== Exercise brief ==
Pull out every line containing the string "pixels".
******************************
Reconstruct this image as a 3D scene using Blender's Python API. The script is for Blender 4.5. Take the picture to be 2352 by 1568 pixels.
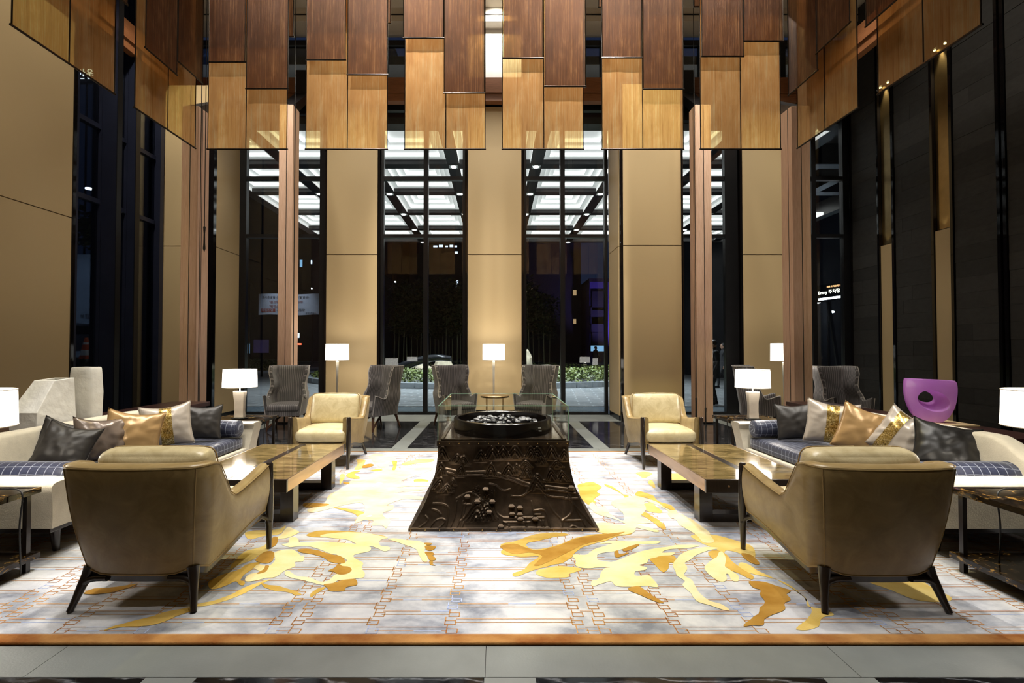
import bpy, bmesh, math, random
import numpy as np
from mathutils import Vector, Matrix, noise as mnoise

for o in list(bpy.data.objects):
    bpy.data.objects.remove(o)
SC = bpy.context.scene
COL = SC.collection
PI = math.pi
R = math.radians

# ------------------------------------------------------------------ camera
F = 1080.0                       # focal length in pixels of the 2352 px frame
CX, CY = 1140.0, 784.0           # principal point
CAMZ = 1.45
TILT = math.atan(20.0 / F)
cam = bpy.data.cameras.new('camera')
cam.sensor_width = 36.0
cam.lens = 36.0 * F / 2352.0
cam.shift_x = (1176.0 - CX) / 2352.0
cam.clip_start = 0.05
cam.clip_end = 300
camo = bpy.data.objects.new('camera', cam)
camo.location = (0, 0, CAMZ)
camo.rotation_euler = (PI / 2 + TILT, 0, 0)
COL.objects.link(camo)
SC.camera = camo

# ------------------------------------------------------------------ world, exposure
W = bpy.data.worlds.new('night_sky')
W.use_nodes = True
W.node_tree.nodes['Background'].inputs[0].default_value = (0.045, 0.07, 0.16, 1)
W.node_tree.nodes['Background'].inputs[1].default_value = 0.20
SC.world = W
SC.view_settings.view_transform = 'Standard'
SC.view_settings.look = 'None'
SC.view_settings.exposure = 0.12
SC.view_settings.gamma = 1.0
SC.view_settings.use_curve_mapping = False
try:
    SC.cycles.max_bounces = 6
    SC.cycles.diffuse_bounces = 3
    SC.cycles.glossy_bounces = 3
    SC.cycles.transmission_bounces = 4
    SC.cycles.transparent_max_bounces = 14
    SC.cycles.use_adaptive_sampling = True
    SC.cycles.adaptive_threshold = 0.04
    SC.cycles.sample_clamp_indirect = 6.0
    SC.cycles.caustics_reflective = False
    SC.cycles.caustics_refractive = False
except Exception:
    pass

# ------------------------------------------------------------------ ceiling downlights
def spot(name, loc, to, power, angle=60, blend=0.6, rad=0.12, col=(1.0, 0.92, 0.80)):
    l = bpy.data.lights.new(name, 'SPOT')
    l.energy = power
    l.spot_size = R(angle)
    l.spot_blend = blend
    l.shadow_soft_size = rad
    l.color = col
    o = bpy.data.objects.new(name, l)
    o.location = loc
    d = Vector(to) - Vector(loc)
    o.rotation_euler = d.to_track_quat('-Z', 'Y').to_euler()
    COL.objects.link(o)
    return o

WARM = (1.0, 0.92, 0.80)
NEUT = (1.0, 0.965, 0.915)
for x, y, tx, ty, p, ang in [
        (-1.0, 2.5, -1.0, 2.9, 470, 62), (1.0, 2.5, 1.0, 2.9, 470, 62),
        (-0.9, 4.7, -0.7, 4.6, 390, 50), (0.9, 4.7, 0.9, 4.4, 390, 50),
        (-2.7, 3.7, -3.0, 4.2, 720, 56), (2.7, 3.7, 3.0, 4.2, 720, 56),
        (-2.2, 5.3, -2.3, 5.9, 640, 50), (2.2, 5.3, 2.3, 5.9, 640, 50),
        (0.0, 1.0, 0.0, 1.9, 420, 70)]:
    spot('ceiling_downlight', (x, y, 8.95), (tx, ty, 0), p, ang, 0.5, 0.10, NEUT)
for x in (-4.6, -1.6, 1.6, 4.6):
    spot('window_downlight', (x, 8.2, 8.95), (x * 0.97, 8.9, 0), 620, 66, 0.8, 0.14, WARM)
for x, tx in ((-5.6, -6.4), (-3.2, -3.2), (-0.05, -0.05), (3.2, 3.2), (5.9, 6.0)):
    spot('wall_washer', (x, 7.2, 8.95), (tx, 10.6, 3.4), 760, 58, 0.9, 0.12, WARM)
for y in (1.5, 4.2, 6.6):
    spot('left_wall_washer', (-5.3, y, 8.95), (-6.9, y + 0.5, 3.0), 300, 70, 0.9, 0.12, WARM)
for y in (4.0, 7.0):
    spot('right_wall_washer', (6.2, y, 8.95), (8.0, y + 1.5, 3.0), 220, 80, 0.9, 0.12, WARM)
for x in (-2.4, 0.0, 2.4):   # lights that wash the hanging screens
    spot('screen_washer', (x, 2.2, 8.95), (x, 5.85, 4.6), 1300, 60, 0.9, 0.10, WARM)
    spot('screen_back_washer', (x, 8.4, 8.95), (x, 5.9, 4.6), 1500, 60, 0.9, 0.10, WARM)
spot('added_fill_spot', (3.9, 3.6, 8.95), (4.47, 4.86, 0.9), 1000, 14, 0.6, 0.06, NEUT)  # added spot, only there to brighten the purple glass
spot('added_fill_spot', (-3.6, 3.2, 8.95), (-4.42, 4.75, 0.9), 420, 16, 0.6, 0.06, NEUT)  # likewise added, to whiten the sloping vase faces
spot('upper_wall_washer', (0.0, 9.9, 8.95), (0.0, 10.8, 8.0), 170, 120, 0.9, 0.05, NEUT)

# ------------------------------------------------------------------ pixel helpers (frame 2352 x 1568)
def ray(px, py):
    a = (px - CX) / F
    b = -(py - CY) / F
    return a, math.cos(TILT) - b * math.sin(TILT), math.sin(TILT) + b * math.cos(TILT)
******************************
== Exercise answer ==
Reconstruct this image as a 3D scene using Blender's Python API. The script is for Blender 4.5. Take the picture to be 2352 by 1568 pixels.
F = 1080.0                       # focal length in pixels of the 2352 px frame